New archive file format (was: [omgps] collect feature requests)
Laszlo KREKACS
laszlo.krekacs.list at gmail.com
Thu Jul 2 08:58:55 CEST 2009
On Thu, Jul 2, 2009 at 7:22 AM, mqy<meng.qingyou at gmail.com> wrote:
>
> XML is used as a database, elements can be easily added, modified, removed.
> xor tends to be overkilled as of map tile usage -- we don't need iterating,
> delete, and that much meta information. With my suggested design, we can
> even add newly downloaded tiles:
> insert record into meta database, and append tile content into "heap" file.
If I understand right the OSM tiles, they have the following directory
structure:
XX/YYY/ZZZ.png
10/558/357.png
All the information is obtained from this info (position, zoom level),
am I right?
XX: zoom level
YYY: position x? (or I dont know how to call it;)
ZZZ: position y?
So I think we should only pack the files into the KISS archive file.

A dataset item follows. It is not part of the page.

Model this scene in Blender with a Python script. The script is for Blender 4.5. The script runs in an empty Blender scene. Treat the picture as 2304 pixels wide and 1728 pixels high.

For more in depth explanation see the end of this mail.
So something like this:
XX/YY1.kiss
XX/YY2.kiss
XX/YYY.kiss
Im willing to implement a simple kiss/unkiss program (just like tar/untar),
for easy archiving.
I will use python with no non-standard modules.
Best regards,
Laszlo
ps:
Some statistical data:
Number of all tiles
# cd ~/Maps/OSM; find . -name *.png |wc -l
63818
Subdirs in zoom level dirs (YYY), and total number of files.
for i in *; do echo -n $i; echo -n " "; cd $i; ls -1|wc -l; cd ..; done
for f in *; do cd $f; for i in *; do cd $i; for k in *; do echo
"$i/$k" >> ~/Maps/OSM/$f.txt; done; cd ..; done; cd ..; done
cd ~/Maps/OSM
for i in *.txt; do echo -n "$i "; cat $i|wc -l ; done
2: 4 dirs, 16 files
3: 8 dirs, 64 files
4: 11 dirs, 77 files
5: 17 dirs, 83 files
6: 22 dirs, 265 files
7: 22 dirs, 217 files
8: 17 dirs, 75 files
9: 26 dirs, 152 files
10: 39 dirs, 426 files
11: 71 dirs, 1484 files
12: 100 dirs, 1046 files
13: 78 dirs, 2902 files
14: 193 dirs, 23400 files
15: 86 dirs, 1941 files
16: 119 dirs, 4033 files
17: 277 dirs, 27637 files
Count the files in the subdirs(ZZZ):
for i in *; do echo -n $i; echo -n "f "; cd $i; for j in *; do cd $j;
echo -n "$i # $j @"; ls -1|wc -l; cd ..; done; cd ..; done
The number of files is in general 20-30, and the maximum was 180.